Enfim, depois de todo esse amadurecimento estético e temático, das variadas reinterpretações dos elementos presentes desde seu primeiro filme, chega 2022 e Crimes do Futuro é… decepcionante? Na sinopse, “à medida que a espécie humana se adapta a um ambiente sintético, o corpo sofre novas transformações e mutações. Acompanhado por sua parceira Caprice, o artista performático Saul Tenser mostra a metamorfose de seus órgãos. Enquanto isso, um grupo misterioso tenta usar a notoriedade de Saul para jogar luz sobre a próxima fase da evolução humana.” Numa primeira impressão, quase um resumo da filmografia do diretor, na prática, um Cronenberg não tão cronenbergiano, mais comedido, menos espetacular, com poucos atos realmente grandiosos comparados aos seus outros filmes, o que pode (e nesse caso deve) mesmo ser decepcionante.
Mas porque o que a fotografia de claros e escuros embrulhada por uma trilha sonora que mistura a ópera ao eletrônico esconde é uma autópsia da própria carreira. Crimes do Futuro é sobre o prazer que o cinema, não só o dele, tem em ver tudo (acidentes, insetos, máquinas de escrever, televisões, fantasmas), e principalmente o que não deve ser visto. E faz sentido que no capitalismo já exposto por Cronenberg em Cosmópolis (2012), os artistas tenham que descobrir o novo sexo, seja ele a cirurgia, o voyeurismo, ou o olhar para si mesmo, ainda que morto. E talvez por isso, por mais cronenbergiano que seja ao tratar os corpos à sua maneira e com toda a metalinguagem, seja o menos cronenbergiano, pois fala mais do que mostra.

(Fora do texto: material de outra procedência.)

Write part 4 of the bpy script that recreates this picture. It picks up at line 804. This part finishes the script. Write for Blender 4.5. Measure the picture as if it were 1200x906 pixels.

Porque tudo já fora antes apresentado, mas as mudanças sugerem que ainda há descobertas a serem feitas no cinema e fora dele, e o mais recente filme de Cronenberg evidencia que de 1969 a 2022 ele foi um artista que soube se adaptar sem se desprender do que achava necessário, se metamorfosear sem se render ao fatal existencialismo. Por vezes violento e expositivo, é agora mais contemplativo e sereno. Se os corpos se cortam, se expõem, se entrelaçam, deixe que os faça, deixe que dancem para que, quem queira também possa apreciar. Filme testamento, mas ao bom voyeurista, uma carta de recomendação.